If nothing more, Beck's innuendo campaign is immersing his viewers in the murky waters and deep weeds of Middle Eastern strife. Indeed, the rants of Beck and Gerecht serve to highlight a conflict that drives anti-American animosity more than any other across the Islamic realm as I discovered while researching my book, "My Brother, My Enemy: America and the Battle of Ideas across the Islamic World."

So, maybe there is a silver lining somewhere in this mad maelstrom over an Islamic community center in New York City. If we're lucky some Americans will take time to study the issues more closely and examine how misguided U.S. policies helped give birth not only to bin Laden's al Qaeda network -- the phoenix that rose from the ashes of the otherwise successful war against Soviet aggression -- but also how later policies encouraged by Gerecht and his American Enterprise Institute after 9/11 helped to harden and strengthen Hamas' hand across the Holy Land. (As I recall, American tax dollars even helped to pay for Hamas' stunning post-9/11 election victory.)

Further study will also show that most groups that are interested in easing restrictions on Gaza and the West Bank -- the Muslim, Christian and (yes) Jewish embargo runners -- have no sympathy whatsoever with the violent ambitions of Hamas's leadership.

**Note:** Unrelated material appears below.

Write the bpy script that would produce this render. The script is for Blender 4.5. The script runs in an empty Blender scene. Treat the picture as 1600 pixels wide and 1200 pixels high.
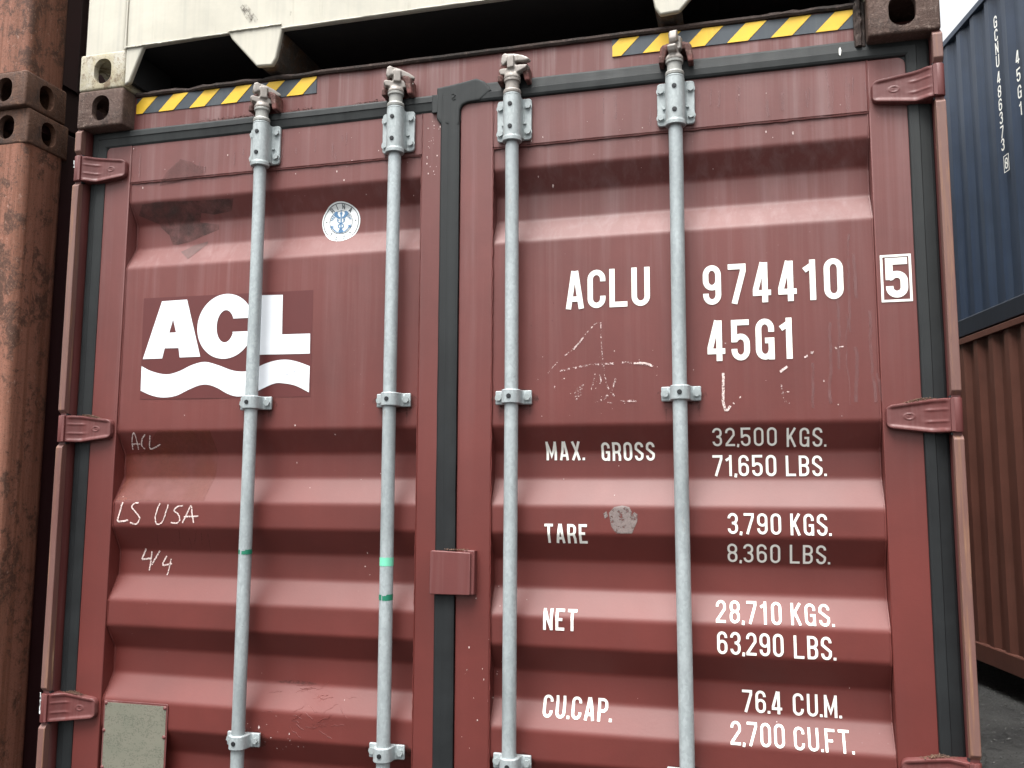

Rather, they believe in non-violent efforts to counter Israel's hegemony over Gaza and the West Bank and to assist impoverished Palestinians.

To that end, many of these same activists support President Obama's efforts -- however dismal and failing due to right wing resistance -- to bring the warring sides in the Middle East together and move ahead with a two-state peace deal for Israel and Palestine.

After all -- by almost any sane man's litmus test -- it is America's role as a moderator in the Middle East and not as an inquisitor at home that will promote peace and undermine "global terrorism."